» **What is expected**: Print, exactly as they stand, the lines from the start of the listing to the line containing "conifer('dark evergreen against", inclusive.

» **Data section**:
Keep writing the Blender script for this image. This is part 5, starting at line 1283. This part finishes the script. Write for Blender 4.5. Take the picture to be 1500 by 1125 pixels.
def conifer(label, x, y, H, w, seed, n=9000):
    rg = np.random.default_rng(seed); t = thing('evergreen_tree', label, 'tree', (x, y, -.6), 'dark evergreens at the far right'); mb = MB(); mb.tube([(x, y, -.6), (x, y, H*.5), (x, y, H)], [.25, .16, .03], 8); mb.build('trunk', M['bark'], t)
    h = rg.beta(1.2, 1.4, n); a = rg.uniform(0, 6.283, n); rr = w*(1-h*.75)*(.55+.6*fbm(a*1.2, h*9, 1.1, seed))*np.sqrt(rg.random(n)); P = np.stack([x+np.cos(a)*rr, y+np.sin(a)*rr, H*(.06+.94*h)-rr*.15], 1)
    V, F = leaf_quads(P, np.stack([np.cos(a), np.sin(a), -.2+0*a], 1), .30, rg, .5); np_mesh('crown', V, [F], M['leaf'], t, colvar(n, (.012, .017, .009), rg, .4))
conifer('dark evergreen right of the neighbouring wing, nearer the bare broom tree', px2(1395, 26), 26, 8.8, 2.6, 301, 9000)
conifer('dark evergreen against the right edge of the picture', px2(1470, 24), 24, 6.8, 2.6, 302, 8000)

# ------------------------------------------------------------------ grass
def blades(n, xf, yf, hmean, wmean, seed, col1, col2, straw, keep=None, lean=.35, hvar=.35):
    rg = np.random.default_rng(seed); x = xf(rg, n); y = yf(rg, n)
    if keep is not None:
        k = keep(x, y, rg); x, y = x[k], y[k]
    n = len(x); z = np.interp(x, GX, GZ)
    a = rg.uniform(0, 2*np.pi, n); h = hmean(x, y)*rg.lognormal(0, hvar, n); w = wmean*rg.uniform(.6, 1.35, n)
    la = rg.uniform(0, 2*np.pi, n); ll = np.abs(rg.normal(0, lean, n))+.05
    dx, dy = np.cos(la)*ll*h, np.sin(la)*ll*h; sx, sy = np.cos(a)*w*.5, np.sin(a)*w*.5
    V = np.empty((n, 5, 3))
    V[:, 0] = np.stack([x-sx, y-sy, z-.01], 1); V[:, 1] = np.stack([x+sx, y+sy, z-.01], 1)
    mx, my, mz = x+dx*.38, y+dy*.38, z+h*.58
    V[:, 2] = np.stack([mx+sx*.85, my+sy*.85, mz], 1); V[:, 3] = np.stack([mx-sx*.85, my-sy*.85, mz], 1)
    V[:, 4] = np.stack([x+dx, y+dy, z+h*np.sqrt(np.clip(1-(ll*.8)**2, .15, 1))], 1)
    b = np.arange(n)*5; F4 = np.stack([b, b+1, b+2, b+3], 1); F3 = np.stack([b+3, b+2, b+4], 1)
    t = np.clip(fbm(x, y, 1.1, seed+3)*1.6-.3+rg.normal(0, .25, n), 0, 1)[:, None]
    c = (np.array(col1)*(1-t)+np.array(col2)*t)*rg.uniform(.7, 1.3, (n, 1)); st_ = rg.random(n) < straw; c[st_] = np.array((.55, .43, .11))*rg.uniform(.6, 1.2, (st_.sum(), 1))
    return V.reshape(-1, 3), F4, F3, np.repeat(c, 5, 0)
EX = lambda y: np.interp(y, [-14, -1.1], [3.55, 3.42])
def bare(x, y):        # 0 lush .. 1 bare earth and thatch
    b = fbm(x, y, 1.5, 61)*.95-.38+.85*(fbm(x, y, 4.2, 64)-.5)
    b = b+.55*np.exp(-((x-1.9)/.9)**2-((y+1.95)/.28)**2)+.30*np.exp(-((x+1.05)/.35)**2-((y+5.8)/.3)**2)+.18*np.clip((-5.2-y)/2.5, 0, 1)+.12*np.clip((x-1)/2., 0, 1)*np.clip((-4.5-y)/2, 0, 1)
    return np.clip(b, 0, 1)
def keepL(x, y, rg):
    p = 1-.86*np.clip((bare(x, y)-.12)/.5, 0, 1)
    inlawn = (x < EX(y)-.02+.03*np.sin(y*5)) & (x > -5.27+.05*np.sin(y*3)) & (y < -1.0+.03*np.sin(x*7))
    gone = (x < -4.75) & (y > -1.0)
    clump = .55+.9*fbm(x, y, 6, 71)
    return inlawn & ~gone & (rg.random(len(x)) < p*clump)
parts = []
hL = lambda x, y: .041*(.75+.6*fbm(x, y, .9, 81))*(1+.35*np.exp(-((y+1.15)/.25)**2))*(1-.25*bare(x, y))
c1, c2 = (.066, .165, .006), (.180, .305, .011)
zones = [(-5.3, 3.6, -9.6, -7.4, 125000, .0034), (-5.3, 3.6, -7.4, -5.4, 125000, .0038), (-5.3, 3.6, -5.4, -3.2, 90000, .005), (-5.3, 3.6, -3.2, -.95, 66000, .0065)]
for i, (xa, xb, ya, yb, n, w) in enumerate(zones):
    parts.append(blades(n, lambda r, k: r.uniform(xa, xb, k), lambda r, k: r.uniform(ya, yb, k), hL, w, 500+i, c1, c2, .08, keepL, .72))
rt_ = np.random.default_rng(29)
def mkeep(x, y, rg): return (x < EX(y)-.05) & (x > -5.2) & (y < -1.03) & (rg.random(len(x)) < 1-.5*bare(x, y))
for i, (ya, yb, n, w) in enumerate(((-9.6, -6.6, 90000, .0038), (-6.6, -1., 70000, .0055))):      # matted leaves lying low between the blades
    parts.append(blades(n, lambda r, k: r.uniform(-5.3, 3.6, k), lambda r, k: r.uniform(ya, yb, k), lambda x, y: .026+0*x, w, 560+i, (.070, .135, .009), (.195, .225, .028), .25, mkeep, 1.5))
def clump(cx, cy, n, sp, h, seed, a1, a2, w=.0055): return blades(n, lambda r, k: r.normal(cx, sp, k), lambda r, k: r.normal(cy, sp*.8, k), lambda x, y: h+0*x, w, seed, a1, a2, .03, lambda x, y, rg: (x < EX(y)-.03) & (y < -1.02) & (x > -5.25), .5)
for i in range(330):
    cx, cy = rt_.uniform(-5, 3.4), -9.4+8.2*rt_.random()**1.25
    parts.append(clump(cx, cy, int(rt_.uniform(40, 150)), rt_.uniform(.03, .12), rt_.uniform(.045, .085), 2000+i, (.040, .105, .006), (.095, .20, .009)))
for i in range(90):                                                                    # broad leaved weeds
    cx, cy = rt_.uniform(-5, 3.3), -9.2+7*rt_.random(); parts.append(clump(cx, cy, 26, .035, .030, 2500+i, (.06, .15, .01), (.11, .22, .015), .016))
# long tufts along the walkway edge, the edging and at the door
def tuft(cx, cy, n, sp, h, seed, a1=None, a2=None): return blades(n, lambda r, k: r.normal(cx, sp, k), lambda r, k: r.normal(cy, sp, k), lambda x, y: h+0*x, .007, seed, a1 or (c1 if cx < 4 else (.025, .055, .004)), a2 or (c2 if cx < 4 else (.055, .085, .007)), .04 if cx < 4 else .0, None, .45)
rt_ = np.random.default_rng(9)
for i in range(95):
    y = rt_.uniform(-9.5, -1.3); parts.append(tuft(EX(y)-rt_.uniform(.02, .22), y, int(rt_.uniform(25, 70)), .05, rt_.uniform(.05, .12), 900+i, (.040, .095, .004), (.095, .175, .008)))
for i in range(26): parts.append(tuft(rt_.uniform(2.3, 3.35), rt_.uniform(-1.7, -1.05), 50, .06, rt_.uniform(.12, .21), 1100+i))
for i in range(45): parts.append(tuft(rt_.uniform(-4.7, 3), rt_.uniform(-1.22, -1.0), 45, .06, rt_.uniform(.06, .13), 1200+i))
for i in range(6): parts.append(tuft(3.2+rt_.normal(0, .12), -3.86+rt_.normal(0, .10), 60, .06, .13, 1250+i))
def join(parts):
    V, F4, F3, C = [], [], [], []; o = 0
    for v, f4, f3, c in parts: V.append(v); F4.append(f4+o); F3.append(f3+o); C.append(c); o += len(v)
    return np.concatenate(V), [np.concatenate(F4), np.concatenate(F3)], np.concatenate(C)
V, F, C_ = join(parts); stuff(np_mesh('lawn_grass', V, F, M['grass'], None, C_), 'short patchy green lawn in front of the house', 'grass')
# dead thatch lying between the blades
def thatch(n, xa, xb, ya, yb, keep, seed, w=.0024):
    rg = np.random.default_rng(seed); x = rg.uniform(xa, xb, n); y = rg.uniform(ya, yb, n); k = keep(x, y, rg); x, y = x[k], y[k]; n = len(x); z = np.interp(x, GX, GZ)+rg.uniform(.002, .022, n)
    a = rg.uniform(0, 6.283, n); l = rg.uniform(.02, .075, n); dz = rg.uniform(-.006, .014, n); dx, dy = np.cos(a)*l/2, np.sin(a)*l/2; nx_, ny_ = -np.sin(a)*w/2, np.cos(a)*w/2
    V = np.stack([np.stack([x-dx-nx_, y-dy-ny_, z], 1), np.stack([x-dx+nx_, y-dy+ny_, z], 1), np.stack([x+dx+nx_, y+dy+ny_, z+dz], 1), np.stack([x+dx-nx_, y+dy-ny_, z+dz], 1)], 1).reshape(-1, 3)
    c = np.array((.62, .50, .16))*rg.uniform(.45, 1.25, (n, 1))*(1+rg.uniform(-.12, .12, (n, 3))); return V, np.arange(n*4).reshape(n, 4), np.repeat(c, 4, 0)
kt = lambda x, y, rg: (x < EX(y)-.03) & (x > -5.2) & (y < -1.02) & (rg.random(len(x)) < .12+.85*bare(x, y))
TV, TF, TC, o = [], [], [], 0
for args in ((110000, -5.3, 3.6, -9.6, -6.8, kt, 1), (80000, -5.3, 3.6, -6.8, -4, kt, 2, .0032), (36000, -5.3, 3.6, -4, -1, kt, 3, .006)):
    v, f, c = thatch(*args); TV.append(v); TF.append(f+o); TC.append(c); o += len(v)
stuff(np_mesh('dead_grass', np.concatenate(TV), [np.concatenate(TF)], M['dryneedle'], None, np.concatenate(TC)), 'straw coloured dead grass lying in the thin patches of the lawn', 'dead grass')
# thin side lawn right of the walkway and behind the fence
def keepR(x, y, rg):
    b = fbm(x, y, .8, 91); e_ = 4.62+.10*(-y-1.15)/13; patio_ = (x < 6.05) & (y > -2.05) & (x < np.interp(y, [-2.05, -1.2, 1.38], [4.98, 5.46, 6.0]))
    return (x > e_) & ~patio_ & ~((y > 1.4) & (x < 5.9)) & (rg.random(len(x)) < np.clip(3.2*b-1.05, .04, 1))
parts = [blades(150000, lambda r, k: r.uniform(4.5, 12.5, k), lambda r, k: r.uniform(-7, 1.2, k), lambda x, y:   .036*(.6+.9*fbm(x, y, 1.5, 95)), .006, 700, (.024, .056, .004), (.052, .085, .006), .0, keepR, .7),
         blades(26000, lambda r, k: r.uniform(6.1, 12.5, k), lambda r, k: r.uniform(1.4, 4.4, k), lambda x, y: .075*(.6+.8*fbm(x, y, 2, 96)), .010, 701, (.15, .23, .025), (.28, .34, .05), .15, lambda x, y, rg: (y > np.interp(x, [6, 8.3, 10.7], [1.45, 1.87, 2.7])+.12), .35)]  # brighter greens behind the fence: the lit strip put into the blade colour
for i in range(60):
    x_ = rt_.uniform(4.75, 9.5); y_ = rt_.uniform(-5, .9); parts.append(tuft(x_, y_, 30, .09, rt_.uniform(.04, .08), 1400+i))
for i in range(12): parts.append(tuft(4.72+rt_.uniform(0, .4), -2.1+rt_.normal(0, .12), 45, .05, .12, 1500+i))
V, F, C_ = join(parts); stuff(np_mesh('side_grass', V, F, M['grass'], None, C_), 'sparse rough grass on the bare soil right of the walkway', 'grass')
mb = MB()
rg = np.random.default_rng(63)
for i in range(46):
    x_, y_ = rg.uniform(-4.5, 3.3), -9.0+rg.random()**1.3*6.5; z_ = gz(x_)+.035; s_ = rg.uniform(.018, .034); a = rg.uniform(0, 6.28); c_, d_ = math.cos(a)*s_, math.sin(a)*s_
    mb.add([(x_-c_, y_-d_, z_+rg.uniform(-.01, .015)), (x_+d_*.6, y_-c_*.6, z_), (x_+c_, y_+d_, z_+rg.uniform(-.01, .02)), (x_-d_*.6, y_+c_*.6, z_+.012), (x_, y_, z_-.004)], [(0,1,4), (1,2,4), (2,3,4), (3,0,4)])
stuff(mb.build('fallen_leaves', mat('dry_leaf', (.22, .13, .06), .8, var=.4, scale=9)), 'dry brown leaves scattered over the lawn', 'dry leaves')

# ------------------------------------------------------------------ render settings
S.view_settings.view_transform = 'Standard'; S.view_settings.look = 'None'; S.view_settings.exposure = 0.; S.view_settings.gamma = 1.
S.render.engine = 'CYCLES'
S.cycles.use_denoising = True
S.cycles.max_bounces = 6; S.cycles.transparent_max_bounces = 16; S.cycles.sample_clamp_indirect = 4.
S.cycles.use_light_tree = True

» **Answer for this exercise**:
Keep writing the Blender script for this image. This is part 5, starting at line 1283. This part finishes the script. Write for Blender 4.5. Take the picture to be 1500 by 1125 pixels.
def conifer(label, x, y, H, w, seed, n=9000):
    rg = np.random.default_rng(seed); t = thing('evergreen_tree', label, 'tree', (x, y, -.6), 'dark evergreens at the far right'); mb = MB(); mb.tube([(x, y, -.6), (x, y, H*.5), (x, y, H)], [.25, .16, .03], 8); mb.build('trunk', M['bark'], t)
    h = rg.beta(1.2, 1.4, n); a = rg.uniform(0, 6.283, n); rr = w*(1-h*.75)*(.55+.6*fbm(a*1.2, h*9, 1.1, seed))*np.sqrt(rg.random(n)); P = np.stack([x+np.cos(a)*rr, y+np.sin(a)*rr, H*(.06+.94*h)-rr*.15], 1)
    V, F = leaf_quads(P, np.stack([np.cos(a), np.sin(a), -.2+0*a], 1), .30, rg, .5); np_mesh('crown', V, [F], M['leaf'], t, colvar(n, (.012, .017, .009), rg, .4))
conifer('dark evergreen right of the neighbouring wing, nearer the bare broom tree', px2(1395, 26), 26, 8.8, 2.6, 301, 9000)
conifer('dark evergreen against the right edge of the picture', px2(1470, 24), 24, 6.8, 2.6, 302, 8000)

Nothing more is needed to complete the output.